On Fri, Nov 13, 2015 at 10:51:58AM -0500, Mark H Weaver wrote:
> Jan Synáček <address@hidden> writes:
> > On Sun, Nov 8, 2015 at 12:49 AM, Andreas Rottmann <address@hidden>
> > wrote:
> >
> >     Also note that if there's no requirement to actually implement
> >     this in
> >     C, there's `fdes->inport' and `fdes->outport' on the Scheme level,
> >     so
> >     something like the following would be analogous to the C example
> >     code
> >     posted:
> >     
> >     (import (ice-9 binary-ports))
> >     
> >     (define (process-fd fd)
> >     (let ((port (fdes->inport fd)))
> >     (display "read: ")
> >     (display (get-bytevector-n port 100))
> >     (display "\n")))
> >     
> >     (process-fd (acquire-valid-fd))
> >     
> >
> > This is something very similar that I ended up with.
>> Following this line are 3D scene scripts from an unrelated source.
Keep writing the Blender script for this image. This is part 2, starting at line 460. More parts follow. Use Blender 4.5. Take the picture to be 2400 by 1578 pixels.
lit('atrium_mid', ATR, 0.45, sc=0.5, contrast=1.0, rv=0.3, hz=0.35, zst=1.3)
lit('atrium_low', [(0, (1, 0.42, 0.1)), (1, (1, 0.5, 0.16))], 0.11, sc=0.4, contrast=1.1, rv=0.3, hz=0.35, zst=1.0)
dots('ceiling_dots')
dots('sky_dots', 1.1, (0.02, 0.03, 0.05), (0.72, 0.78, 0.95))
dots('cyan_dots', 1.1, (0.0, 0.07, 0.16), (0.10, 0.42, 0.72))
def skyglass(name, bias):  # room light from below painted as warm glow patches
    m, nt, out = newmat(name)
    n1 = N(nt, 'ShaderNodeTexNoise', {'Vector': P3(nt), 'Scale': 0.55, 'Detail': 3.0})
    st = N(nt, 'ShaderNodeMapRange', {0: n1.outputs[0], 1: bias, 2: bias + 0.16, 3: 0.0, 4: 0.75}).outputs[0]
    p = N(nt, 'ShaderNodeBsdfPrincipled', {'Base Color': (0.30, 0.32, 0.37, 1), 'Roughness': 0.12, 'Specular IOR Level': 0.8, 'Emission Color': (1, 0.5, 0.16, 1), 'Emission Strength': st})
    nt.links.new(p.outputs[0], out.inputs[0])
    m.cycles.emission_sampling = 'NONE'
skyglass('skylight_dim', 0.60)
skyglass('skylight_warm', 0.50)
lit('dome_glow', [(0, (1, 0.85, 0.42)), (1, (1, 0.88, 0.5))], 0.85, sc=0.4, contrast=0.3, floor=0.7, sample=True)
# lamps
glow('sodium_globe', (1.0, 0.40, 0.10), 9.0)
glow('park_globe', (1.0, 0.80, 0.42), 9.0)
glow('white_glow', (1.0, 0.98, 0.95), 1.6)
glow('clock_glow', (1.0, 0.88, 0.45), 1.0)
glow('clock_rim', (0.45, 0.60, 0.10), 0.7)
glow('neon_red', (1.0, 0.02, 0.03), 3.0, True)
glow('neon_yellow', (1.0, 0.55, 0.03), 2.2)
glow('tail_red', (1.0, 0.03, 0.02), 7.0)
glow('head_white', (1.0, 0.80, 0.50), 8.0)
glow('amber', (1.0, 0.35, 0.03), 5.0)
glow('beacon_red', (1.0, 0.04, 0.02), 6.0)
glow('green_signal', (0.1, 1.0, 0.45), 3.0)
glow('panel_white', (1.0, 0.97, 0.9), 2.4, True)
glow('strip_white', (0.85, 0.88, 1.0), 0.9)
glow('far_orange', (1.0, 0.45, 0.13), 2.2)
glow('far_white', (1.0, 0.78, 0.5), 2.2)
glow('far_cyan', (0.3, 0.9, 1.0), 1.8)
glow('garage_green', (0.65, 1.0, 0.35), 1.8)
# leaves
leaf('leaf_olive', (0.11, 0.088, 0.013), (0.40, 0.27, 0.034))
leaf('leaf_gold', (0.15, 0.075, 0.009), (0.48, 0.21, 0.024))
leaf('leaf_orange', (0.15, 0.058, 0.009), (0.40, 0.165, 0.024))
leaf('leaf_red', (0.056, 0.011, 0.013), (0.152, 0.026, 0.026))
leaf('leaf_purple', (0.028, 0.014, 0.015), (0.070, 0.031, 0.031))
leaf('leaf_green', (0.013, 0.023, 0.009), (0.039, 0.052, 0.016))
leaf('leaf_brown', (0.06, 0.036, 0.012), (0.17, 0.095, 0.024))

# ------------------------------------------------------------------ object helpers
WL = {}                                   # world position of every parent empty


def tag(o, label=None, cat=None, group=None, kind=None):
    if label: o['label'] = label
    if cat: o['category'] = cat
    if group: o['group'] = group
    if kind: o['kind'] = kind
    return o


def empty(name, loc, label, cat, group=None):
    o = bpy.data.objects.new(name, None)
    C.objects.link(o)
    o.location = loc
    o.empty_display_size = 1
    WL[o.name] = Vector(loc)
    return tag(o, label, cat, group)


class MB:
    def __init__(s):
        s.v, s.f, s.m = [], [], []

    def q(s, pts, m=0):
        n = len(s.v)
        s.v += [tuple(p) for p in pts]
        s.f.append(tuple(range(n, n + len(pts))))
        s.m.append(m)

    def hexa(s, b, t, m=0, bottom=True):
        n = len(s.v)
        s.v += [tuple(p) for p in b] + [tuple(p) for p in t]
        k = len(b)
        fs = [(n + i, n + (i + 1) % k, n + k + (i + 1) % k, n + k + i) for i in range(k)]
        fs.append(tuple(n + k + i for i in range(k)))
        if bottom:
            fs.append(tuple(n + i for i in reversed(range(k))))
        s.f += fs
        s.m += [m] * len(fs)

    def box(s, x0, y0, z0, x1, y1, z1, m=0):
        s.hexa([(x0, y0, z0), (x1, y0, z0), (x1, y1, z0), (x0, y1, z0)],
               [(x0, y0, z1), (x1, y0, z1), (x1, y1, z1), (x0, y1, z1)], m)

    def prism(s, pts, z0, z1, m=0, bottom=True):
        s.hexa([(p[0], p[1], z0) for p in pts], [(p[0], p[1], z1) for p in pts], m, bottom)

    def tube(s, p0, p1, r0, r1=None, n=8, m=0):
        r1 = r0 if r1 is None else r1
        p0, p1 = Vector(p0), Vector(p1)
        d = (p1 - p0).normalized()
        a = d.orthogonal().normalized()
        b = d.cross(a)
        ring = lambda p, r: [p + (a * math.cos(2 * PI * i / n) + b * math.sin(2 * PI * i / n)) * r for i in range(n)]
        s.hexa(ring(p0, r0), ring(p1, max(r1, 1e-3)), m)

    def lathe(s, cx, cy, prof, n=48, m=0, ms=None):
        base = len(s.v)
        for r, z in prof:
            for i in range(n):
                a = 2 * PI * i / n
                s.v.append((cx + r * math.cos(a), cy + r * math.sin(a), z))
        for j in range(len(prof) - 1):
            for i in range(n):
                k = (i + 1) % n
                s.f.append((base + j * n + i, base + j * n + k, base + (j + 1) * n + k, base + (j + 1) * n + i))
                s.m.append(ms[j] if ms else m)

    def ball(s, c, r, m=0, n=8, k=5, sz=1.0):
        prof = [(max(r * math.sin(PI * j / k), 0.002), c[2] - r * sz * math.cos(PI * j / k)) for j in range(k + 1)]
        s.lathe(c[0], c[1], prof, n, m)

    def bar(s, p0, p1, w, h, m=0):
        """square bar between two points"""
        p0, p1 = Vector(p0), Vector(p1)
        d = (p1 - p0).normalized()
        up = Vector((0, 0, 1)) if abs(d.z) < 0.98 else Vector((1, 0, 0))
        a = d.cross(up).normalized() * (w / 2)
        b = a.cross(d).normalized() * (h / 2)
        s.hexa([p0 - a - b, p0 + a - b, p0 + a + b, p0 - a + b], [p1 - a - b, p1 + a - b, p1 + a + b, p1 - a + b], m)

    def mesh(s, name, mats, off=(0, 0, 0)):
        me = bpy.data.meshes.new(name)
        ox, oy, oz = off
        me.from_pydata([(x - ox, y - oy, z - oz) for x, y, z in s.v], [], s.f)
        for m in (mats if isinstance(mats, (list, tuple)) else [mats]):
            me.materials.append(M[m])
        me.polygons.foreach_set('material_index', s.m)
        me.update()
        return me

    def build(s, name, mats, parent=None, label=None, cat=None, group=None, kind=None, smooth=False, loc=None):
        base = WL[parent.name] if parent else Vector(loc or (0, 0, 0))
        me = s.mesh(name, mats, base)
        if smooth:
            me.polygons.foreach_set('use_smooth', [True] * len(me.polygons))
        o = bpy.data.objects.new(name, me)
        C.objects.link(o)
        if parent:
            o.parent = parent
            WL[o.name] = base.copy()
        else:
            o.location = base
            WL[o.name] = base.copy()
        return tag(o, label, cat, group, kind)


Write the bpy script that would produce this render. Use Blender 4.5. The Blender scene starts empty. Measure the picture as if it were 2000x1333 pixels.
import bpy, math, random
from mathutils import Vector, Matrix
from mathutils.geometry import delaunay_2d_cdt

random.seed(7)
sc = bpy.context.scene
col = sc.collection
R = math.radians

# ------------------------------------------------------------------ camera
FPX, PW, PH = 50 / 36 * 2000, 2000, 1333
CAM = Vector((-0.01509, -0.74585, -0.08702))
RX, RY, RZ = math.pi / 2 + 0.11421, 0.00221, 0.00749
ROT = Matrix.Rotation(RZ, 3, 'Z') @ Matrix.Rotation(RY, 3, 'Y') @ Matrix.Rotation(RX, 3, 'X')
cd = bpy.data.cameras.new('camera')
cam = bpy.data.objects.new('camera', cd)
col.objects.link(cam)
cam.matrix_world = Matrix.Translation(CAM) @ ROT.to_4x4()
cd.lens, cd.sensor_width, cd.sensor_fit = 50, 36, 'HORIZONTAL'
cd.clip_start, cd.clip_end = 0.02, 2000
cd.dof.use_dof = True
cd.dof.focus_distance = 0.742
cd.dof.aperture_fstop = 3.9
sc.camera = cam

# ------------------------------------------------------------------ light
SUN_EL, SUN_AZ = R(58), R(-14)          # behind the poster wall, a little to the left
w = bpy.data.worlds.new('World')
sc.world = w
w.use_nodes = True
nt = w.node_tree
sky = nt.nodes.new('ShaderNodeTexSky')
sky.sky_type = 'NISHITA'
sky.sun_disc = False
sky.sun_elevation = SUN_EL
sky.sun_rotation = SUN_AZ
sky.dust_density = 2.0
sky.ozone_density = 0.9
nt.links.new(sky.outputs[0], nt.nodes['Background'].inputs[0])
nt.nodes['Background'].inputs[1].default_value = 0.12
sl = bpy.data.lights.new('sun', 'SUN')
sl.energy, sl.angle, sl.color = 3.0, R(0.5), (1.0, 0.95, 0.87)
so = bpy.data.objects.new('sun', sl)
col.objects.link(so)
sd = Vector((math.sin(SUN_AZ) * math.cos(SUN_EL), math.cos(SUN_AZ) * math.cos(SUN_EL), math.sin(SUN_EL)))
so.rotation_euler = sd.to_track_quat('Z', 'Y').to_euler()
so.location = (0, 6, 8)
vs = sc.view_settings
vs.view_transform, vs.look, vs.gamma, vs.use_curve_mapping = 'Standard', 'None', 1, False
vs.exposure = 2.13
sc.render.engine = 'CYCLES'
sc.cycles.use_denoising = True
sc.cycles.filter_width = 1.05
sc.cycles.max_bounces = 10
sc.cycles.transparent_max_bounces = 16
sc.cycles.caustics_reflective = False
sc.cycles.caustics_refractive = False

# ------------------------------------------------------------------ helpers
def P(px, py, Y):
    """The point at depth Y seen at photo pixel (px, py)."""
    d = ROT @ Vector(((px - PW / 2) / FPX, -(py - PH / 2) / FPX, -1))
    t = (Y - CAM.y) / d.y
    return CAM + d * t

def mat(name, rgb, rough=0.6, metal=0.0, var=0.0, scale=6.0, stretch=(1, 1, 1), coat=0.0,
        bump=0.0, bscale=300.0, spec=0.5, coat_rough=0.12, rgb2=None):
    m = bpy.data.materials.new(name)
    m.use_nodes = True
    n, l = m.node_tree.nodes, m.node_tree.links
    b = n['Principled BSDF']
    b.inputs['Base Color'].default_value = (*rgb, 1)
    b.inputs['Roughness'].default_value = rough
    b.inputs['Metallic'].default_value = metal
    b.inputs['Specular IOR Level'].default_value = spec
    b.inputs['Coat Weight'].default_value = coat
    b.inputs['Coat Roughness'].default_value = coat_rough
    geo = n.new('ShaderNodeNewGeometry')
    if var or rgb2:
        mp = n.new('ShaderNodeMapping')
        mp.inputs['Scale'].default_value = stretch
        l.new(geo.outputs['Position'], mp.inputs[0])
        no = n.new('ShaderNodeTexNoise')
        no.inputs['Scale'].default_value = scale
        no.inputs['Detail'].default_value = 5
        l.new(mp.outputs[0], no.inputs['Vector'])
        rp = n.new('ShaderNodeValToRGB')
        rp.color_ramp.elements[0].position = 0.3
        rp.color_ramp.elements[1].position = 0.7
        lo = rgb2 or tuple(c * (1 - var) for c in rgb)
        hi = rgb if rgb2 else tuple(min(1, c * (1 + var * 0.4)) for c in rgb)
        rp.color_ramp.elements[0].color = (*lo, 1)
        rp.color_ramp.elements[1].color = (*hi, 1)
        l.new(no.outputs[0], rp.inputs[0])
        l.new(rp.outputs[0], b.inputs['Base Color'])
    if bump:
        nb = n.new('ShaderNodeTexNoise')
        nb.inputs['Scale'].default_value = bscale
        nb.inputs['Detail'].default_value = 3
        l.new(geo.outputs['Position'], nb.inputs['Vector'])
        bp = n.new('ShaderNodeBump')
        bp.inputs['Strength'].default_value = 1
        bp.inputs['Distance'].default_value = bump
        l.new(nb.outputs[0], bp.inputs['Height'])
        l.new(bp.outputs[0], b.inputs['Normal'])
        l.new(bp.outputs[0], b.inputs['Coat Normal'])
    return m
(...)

Just instead of
> > get-byte-vector, I used read-string!/partial.
> I would advise against using 'read-string!/partial' or any of the
> procedures in (ice-9 rw).  This is a vestigial module from Guile 1.8
> when strings were arrays of bytes, which they no longer are.  We should
> probably mark them as deprecated.
> For one thing, when we switch to using UTF-8 as the internal string
> encoding, it will not be possible to keep 'read-string!/partial'
> efficient.  It will necessarily have to do an encoding conversion.
> In Guile 2+, I would advise using byte vectors when working with binary
> data.  Portions of these can be converted to strings with a given
> encoding if desired.  I might be able to give better advice if I knew
> more about what you are doing here.


what Jan is after (and what I'd like to have too) is something
akin to Unix read(2) with O_NONBLOCK: provide a buffer, request
(up to) N bytes from the file (descriptor) and get an answer
(with possibly less bytes).

I tried that a while ago and was surprised that I had to resort
to (character) strings, with all the downsides you mention. Something
like that for byte vectors would be awesome. Either it exists (and
neither Jan nor me have succeeded in finding it) or it doesn't.

I'll go have a look later to see whether my recollection is accurate.